2014 State UI Tax Info Available

From Rick McHugh of NELP:

A useful report from U.S. Department of Labor is the Significant Measures of State UI Tax Systems. The 2014 edition has been released.

One of the useful features of this report is that USDOL calculates an “Adequate Financing Rate.” The bad news in the report is that most states are under-financing their UI programs using this benchmark: meaning they will not be prepared with trust fund reserves sufficient to ride out increased benefit costs during the next recession. Forty-four states had an average UI payroll tax below their minimum adequate financing rate in 2014. Yikes!

Business climate debates dominate UI discussions in the states. (Yes, I know these are not real world discussions. Ironically, business climate is viewed as real by the same folks who do not think climate change is real.) The Significant Measures report gives advocates key information about individual states as well as comparative information presented in tables. In addition, by selecting the United States as an “individual state” you will have a ready-reference to how your individual state compares to U.S. averages.

In terms of business climate claims, many employer groups will focus on average tax rates on taxable wages. The average taxable employer paid $398 per employee in 2014. This translates to 0.8% of total wages, or 80 cents of every $100 dollars of wages. Nonetheless, using average UI taxes on taxable wages exaggerates tax levels.

The Significant Measures report gives us some basic information on the distribution of taxes that usefully shows that most employers do not pay average UI taxes. Instead a few employers (6 percent in 2014) pay taxes at the highest rate and the rest pay lower taxes, many pay close to no UI taxes. Indeed, last year 37 percent of all employers paid the lowest state tax rate available (in five states this rate was zero) and 47 percent paid a tax rate of less than 0.5 percent of total wages (or less than 50 cents for every $100 dollars of wages). In some states, I have observed that up to 70 percent of employers paid minimum tax rates in some years. This tax distribution info is not routinely shared by state agencies in my experience, making this source of information the best we have in many states.

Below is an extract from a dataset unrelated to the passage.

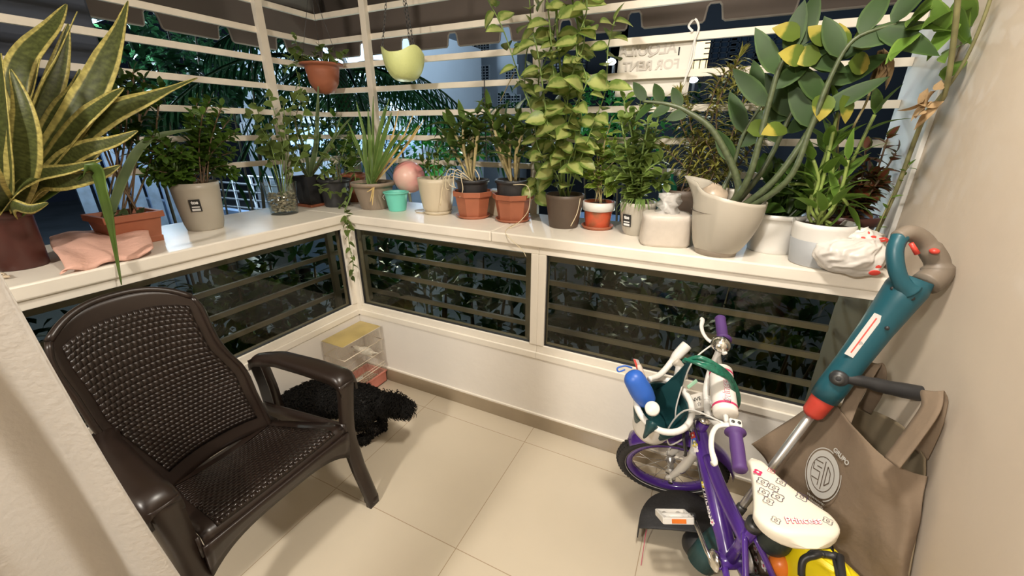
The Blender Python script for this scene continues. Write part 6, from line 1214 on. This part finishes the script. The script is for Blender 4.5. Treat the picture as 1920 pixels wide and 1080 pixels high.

Yes, there are states where UI taxes are higher and perhaps a half-way credible business climate case can be made there. However, overall it is difficult to make out a case that UI payroll taxes make up a significant element of business climate. In the few states with higher UI taxes, I suggest comparing UI taxes to total wages and benefit costs (according to the 2015 National Compensation survey from BLS, UI taxes were $ 0.23 of the average hourly cost of labor ($33.49) in the private sector in 2014. Or, profits. Or, health care. Or, pensions.